Colombia is one of the world’s most important producers of Arabica coffee (Coffea arabica), whose coffee-growing zone coincides with a biogeographic hotspot of biodiversity. Given that coffee agroecosystems are grown by both organic and conventional schemes of management in Santander, a region which produces coffees with specialist distinctive flavours, this study aims to better understand the factors that influence the adoption of these different schemes of management. A combination of ethnographic techniques and quantitative methods were used to examine the predominant drivers of adoption and revealed farmer perceptions associated with coffee farming, and the complexity of interacting factors, that surround their decision making. The results of qualitative analysis suggests that social identity of coffee growers, the existence of farming spaces (lived, perceived, rationalised), the influence of coffee institutions, attitudes about management practices, and social relations of production, all play an important role in the process of decision making.
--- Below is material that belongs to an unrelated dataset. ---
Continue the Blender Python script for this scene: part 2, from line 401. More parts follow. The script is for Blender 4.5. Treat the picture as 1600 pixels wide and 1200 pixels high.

In quantitative terms, we identified 18 socioeconomic drivers, some with interacting effects that had significant influence on the decision to adopt either organic or conventional practices. In particular, at local scale, important factors were technology availability, the type of landowner, formal education of farmers, the role of institutions, membership of community organisations, farm size, coffee productivity and the number of coffee plots per farm. Likewise, economic drivers, such as crop profitability, determined how farmers are involved in trade and market networks at broad regional, national, and international spatial scales. By adopting a more integrated approach, combining qualitative and quantitative methodologies, we characterised the complexity of factors that influencing adoption of coffee management schemes and show that not only financial factors but also a variety of other social factors drive farmer decision making. Identifying the most influential behavioural drivers provides policy with opportunities to better support farmer livelihoods.